Editorial

Building regulations hardly neighbourly

Not before time, Malta is to have a Building Regulations Office charged with oversight of building regulations compliance. The new office, which will be set up under a new Act expected to be presented to Parliament in October, will not however be vetting so-called "method statements".

A method statement is a description of the work to be carried out, including any potential hazards, and a step by step guide on how to do the job safely. Such method statements will have to be submitted by all developers carrying out work in urban areas. Since that includes virtually the whole of Malta, this should be seen as an important initiative.

The method statement will also include a report by the developer on the condition of adjoining properties since developers would be liable for any damage to third-party property. So far so good.

Under the new regulations, however, it will be up to residents adjacent to the building site to examine these statements and to object if they believe the way the work is to be carried out does not provide sufficient safeguards for their property. If this objection is found to be validly based, the Building Regulations Office can stop the works on site and can invite the developer to submit a revised method, or even to halt works if the conditions have been breached.

In most cases, those neighbours wishing to invoke their right to examine the method statement - the owners of the properties adjacent to the development - will have to commission an architect to review it. This is a professional task which will inevitably mean payment to the architect employed to carry it out.
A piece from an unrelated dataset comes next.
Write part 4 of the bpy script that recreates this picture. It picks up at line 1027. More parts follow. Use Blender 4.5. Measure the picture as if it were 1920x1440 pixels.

When asked about the fairness of imposing this extra cost on the innocent neighbouring house-holder, Minister George Pullicino said - with the insouciance of somebody who has been in office for too long - that one could choose to appoint an architect, or not. "That's life".

Well, yes Minister. But surely there may be other solutions which, in equity, would prevent the innocent house-holder from having to bear the additional costs himself for work being carried out not of his making or of his choosing.

After all, it is he, or more likely she, who will be having to endure the dust, noise and inconvenience of the development next door. Must they also have to pay for this "privilege"?

An alternative, surely, is to make the cost of providing this technical advice the responsibility of the developer - who presumably stands most to gain financially from his development. This is what is done in the case of Environmental Impact Assessments.

A difficulty with this approach might arise, however, where neighbours act in a vexatious manner, simply to spite their neighbour next door.

But would this really be so? Since most people having a major development thrust upon them next door would wish to undertake an examination of the method statement - not for vexatious purposes, but for reasons simply of prudent self-interest - it would seem sensible, on balance, if our legislators were to re-visit this aspect of the new regulations when they come before Parliament in October.

The aim of a good law should be to ensure greater equity for the party who will be most inconvenienced by any neighbouring development.